WHAT YOU SHOULD DO:
Transcribe the whole listing without a single picture.

GIVEN DATA:
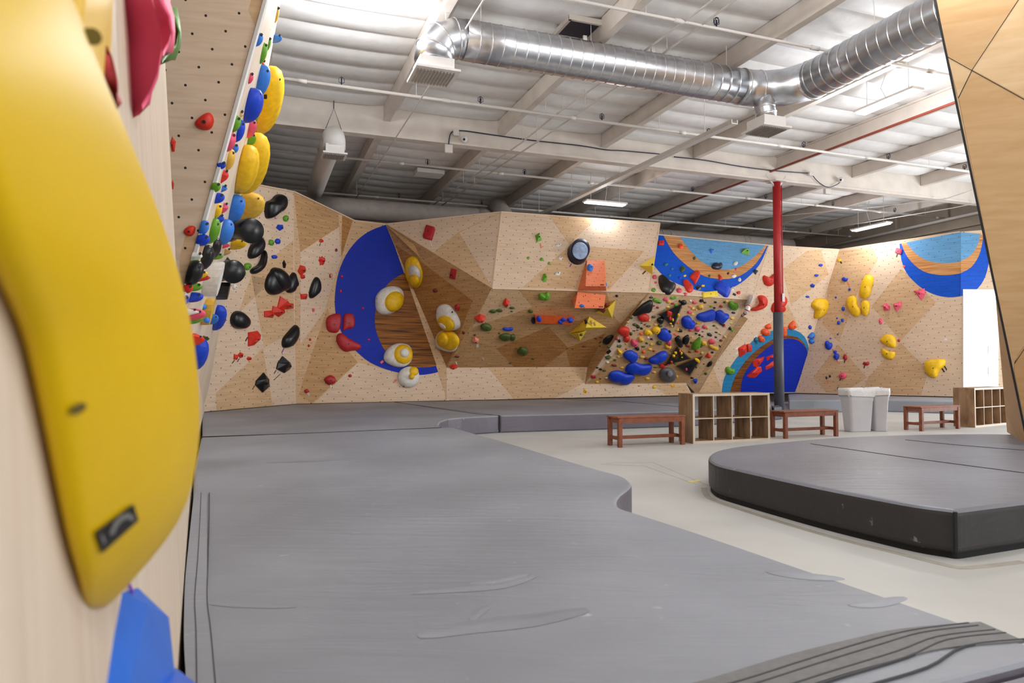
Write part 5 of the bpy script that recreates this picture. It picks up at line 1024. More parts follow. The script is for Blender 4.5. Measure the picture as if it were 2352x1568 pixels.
# black hollow triangle volumes with holds bolted to them
def trivol(crop, outer, inner, label, h0=.10, fac='BD'):
    ox, oy, s = CROP[crop]; pl = PL[fac]; P3 = lambda q, o: pl.hit(ox + q[0] / s, oy + q[1] / s, o)
    vs = [P3(q, 0) for q in outer] + [P3(q, h0) for q in [((a[0] * 5 + sum(t[0] for t in outer) / 3) / 6, (a[1] * 5 + sum(t[1] for t in outer) / 3) / 6) for a in outer]] + [P3(q, h0) for q in inner] + [P3(q, 0) for q in inner]
    fs = []
    for r in range(3):
        for i in range(3): fs.append((r * 3 + i, r * 3 + (i + 1) % 3, (r + 1) * 3 + (i + 1) % 3, (r + 1) * 3 + i))
    for i in range(3): fs.append((9 + i, 9 + (i + 1) % 3, (i + 1) % 3, i))
    o = mk('triangle_volume', vs, fs, plastic('black'), None, loc=vs[0]); tag(o, label, 'climbing volume', 'hollow black triangle volumes'); return o
trivol('E', [(1156, 492), (1505, 340), (1372, 678)], [(1270, 515), (1400, 462), (1350, 580)], 'upper hollow black triangle volume on the crowded board')
trivol('F', [(92, 940), (284, 1104), (-90, 1212)], [(95, 1040), (165, 1090), (60, 1120)], 'middle hollow black triangle volume, above the grey dome')
trivol('F', [(455, 1066), (270, 1346), (78, 1212)], [(310, 1175), (232, 1222), (290, 1240)], 'lower hollow black triangle volume at the right of the grey dome')
tv = dict(off=.09, fac='BD')
H('E', [(1305, 470, 62, 56, 'red', 'r', dict(rot=20, **tv)), (1320, 548, 40, 54, 'red', 'b', tv), (1358, 566, 32, 40, 'yellow', 'b', tv), (1330, 618, 36, 24, 'yellow', 'b', tv), (1436, 500, 34, 50, 'yellow', 'b', tv), (1345, 655, 40, 36, 'tan', 'b', tv), (1425, 612, 30, 44, 'orn', 'w', tv),
  (1395, 1022, 42, 40, 'yellow', 'b', tv), (1370, 1066, 46, 46, 'yellow', 'w', tv), (1338, 1148, 34, 34, 'red', 'b', tv), (1290, 1193, 32, 20, 'red', 'b', tv), (1385, 1173, 34, 26, 'olive', 'b', tv)])
H('F', [(130, 1000, 30, 44, 'orn', 'w', tv), (150, 1030, 34, 54, 'yellow', 'w', tv), (158, 1084, 30, 26, 'yellow', 'w', tv), (372, 1128, 84, 44, 'yellow', 'b', dict(rot=30, lm='yellow oval on lower black triangle', **tv)), (218, 1250, 30, 40, 'pink', 'b', tv), (355, 1225, 16, 36, 'navy', 'w', tv)])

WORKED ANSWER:
Write part 5 of the bpy script that recreates this picture. It picks up at line 1024. More parts follow. The script is for Blender 4.5. Measure the picture as if it were 2352x1568 pixels.
# black hollow triangle volumes with holds bolted to them
def trivol(crop, outer, inner, label, h0=.10, fac='BD'):
    ox, oy, s = CROP[crop]; pl = PL[fac]; P3 = lambda q, o: pl.hit(ox + q[0] / s, oy + q[1] / s, o)
    vs = [P3(q, 0) for q in outer] + [P3(q, h0) for q in [((a[0] * 5 + sum(t[0] for t in outer) / 3) / 6, (a[1] * 5 + sum(t[1] for t in outer) / 3) / 6) for a in outer]] + [P3(q, h0) for q in inner] + [P3(q, 0) for q in inner]
    fs = []
    for r in range(3):
        for i in range(3): fs.append((r * 3 + i, r * 3 + (i + 1) % 3, (r + 1) * 3 + (i + 1) % 3, (r + 1) * 3 + i))
    for i in range(3): fs.append((9 + i, 9 + (i + 1) % 3, (i + 1) % 3, i))
    o = mk('triangle_volume', vs, fs, plastic('black'), None, loc=vs[0]); tag(o, label, 'climbing volume', 'hollow black triangle volumes'); return o
trivol('E', [(1156, 492), (1505, 340), (1372, 678)], [(1270, 515), (1400, 462), (1350, 580)], 'upper hollow black triangle volume on the crowded board')
trivol('F', [(92, 940), (284, 1104), (-90, 1212)], [(95, 1040), (165, 1090), (60, 1120)], 'middle hollow black triangle volume, above the grey dome')
trivol('F', [(455, 1066), (270, 1346), (78, 1212)], [(310, 1175), (232, 1222), (290, 1240)], 'lower hollow black triangle volume at the right of the grey dome')
tv = dict(off=.09, fac='BD')
H('E', [(1305, 470, 62, 56, 'red', 'r', dict(rot=20, **tv)), (1320, 548, 40, 54, 'red', 'b', tv), (1358, 566, 32, 40, 'yellow', 'b', tv), (1330, 618, 36, 24, 'yellow', 'b', tv), (1436, 500, 34, 50, 'yellow', 'b', tv), (1345, 655, 40, 36, 'tan', 'b', tv), (1425, 612, 30, 44, 'orn', 'w', tv),
  (1395, 1022, 42, 40, 'yellow', 'b', tv), (1370, 1066, 46, 46, 'yellow', 'w', tv), (1338, 1148, 34, 34, 'red', 'b', tv), (1290, 1193, 32, 20, 'red', 'b', tv), (1385, 1173, 34, 26, 'olive', 'b', tv)])
H('F', [(130, 1000, 30, 44, 'orn', 'w', tv), (150, 1030, 34, 54, 'yellow', 'w', tv), (158, 1084, 30, 26, 'yellow', 'w', tv), (372, 1128, 84, 44, 'yellow', 'b', dict(rot=30, lm='yellow oval on lower black triangle', **tv)), (218, 1250, 30, 40, 'pink', 'b', tv), (355, 1225, 16, 36, 'navy', 'w', tv)])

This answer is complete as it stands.